En la vida de Pablo encontramos hechos muy similares a los que le ocurrieron a Abraham, según veíamos ayer. Hay una frase de Pablo que podría aplicarse perfectamente a Abraham, o a cualquiera de los creyentes que han vivido experiencias límite: «Pero tuvimos en nosotros mismos sentencia de muerte, para que no confiásemos en nosotros mismos, sino en Dios que resucita a los muertos» (2 Cor. 1:9).
La muerte es necesaria para poder conocer al Dios que resucita a los muertos. Por lo demás, sin esa «sentencia de muerte», ¿cómo perderemos la confianza en nosotros mismos? Dios quiere llevarnos gradualmente de una confianza en nosotros a una confianza en él.
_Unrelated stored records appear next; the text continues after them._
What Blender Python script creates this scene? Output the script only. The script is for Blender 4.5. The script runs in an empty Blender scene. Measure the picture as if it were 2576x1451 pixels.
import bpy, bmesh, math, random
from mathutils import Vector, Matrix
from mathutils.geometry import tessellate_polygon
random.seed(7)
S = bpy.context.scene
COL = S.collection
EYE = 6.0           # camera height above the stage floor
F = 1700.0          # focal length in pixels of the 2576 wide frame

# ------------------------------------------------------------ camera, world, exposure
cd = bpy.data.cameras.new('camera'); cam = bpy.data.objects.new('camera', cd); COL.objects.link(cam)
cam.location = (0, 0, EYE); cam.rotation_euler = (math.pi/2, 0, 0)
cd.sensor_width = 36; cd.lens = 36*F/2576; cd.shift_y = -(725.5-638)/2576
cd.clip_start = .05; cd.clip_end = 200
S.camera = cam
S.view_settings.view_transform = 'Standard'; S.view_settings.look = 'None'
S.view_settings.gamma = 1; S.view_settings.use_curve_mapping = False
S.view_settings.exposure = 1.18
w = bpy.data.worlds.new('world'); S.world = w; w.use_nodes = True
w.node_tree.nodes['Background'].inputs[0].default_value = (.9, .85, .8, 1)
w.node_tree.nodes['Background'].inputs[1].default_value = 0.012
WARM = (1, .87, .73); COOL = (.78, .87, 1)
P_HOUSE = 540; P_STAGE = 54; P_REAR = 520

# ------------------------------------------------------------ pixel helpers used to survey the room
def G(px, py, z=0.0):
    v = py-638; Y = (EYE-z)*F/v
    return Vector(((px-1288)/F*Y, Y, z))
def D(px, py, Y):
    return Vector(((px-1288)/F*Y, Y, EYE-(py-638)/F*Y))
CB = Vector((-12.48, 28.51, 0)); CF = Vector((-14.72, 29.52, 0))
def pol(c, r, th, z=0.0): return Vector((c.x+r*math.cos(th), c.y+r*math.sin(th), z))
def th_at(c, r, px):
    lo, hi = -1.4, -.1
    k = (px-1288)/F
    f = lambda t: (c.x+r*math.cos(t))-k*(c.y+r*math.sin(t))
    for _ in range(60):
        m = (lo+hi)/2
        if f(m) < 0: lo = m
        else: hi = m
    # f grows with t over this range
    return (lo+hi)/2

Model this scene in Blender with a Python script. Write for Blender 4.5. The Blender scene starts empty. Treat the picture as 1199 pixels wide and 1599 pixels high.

Trasladarnos de nosotros a Dios mismo, pues en nosotros hay impotencia, escasez y esterilidad; en cambio, en Dios hay todo poder, generosidad y abundancia.
Más adelante en la misma epístola, Pablo da un detalle de las experiencias de muerte que vivía permanentemente: «En mucha paciencia, en tribulaciones, en necesidades, en angustias; en azotes, en cárceles, en tumultos, en trabajos, en desvelos, en ayunos … por deshonra, por mala fama … como engañadores … como desconocidos … como moribundos … como castigados … como entristecidos … como pobres … como no teniendo nada».
Pero alternadas con ellas van las experiencias de resurrección, de vida y de bendición, de modo que no podemos mencionar la muerte, sin mencionar la vida de resurrección que viene detrás: «Por honra … por buena fama … veraces … bien conocidos … he aquí vivimos … no muertos … siempre gozosos … enriqueciendo a muchos … poseyéndolo todo» (2 Cor. 6:4-10).
En otro lugar lo dice así: «Pero tenemos este tesoro en vasos de barro, para que la excelencia del poder sea de Dios, y no de nosotros, que estamos atribulados en todo, mas no angustiados; en apuros, mas no desesperados; perseguidos, mas no desamparados; derribados, pero no destruidos … De manera que la muerte actúa en nosotros, y en vosotros la vida» (2 Cor. 4:7-12).
Según la sabiduría de Dios, unos (pocos) han de experimentar la muerte para que otros (los más) experimenten la vida. Esto fue así primeramente con el Señor, el cual murió en la cruz para que «por su obediencia, los muchos sean constituidos justos» (Rom. 5:19). Su muerte nos trajo salvación, y sus heridas nos dieron vida; el justo padeció por los injustos, para llevarnos a Dios.
Estas experiencias de Abraham y Pablo permitieron que ellos alcanzaran madurez espiritual. La fe inicial nos introduce en la carrera, pero son las tribulaciones las que nos hacen crecer y madurar. Pablo dice: «Por Cristo tenemos entrada por la fe a esta gracia en la cual estamos firmes, y nos gloriamos en la esperanza de la gloria de Dios. Y no solo esto, sino que también nos gloriamos en las tribulaciones, sabiendo que la tribulación produce paciencia, y la paciencia, prueba –léase, «carácter probado»–; y la prueba, esperanza» (5:2-4).
La fe es la puerta de entrada, pero más allá están la tribulación y la paciencia, para la formación del carácter de Cristo. Y esto es madurez.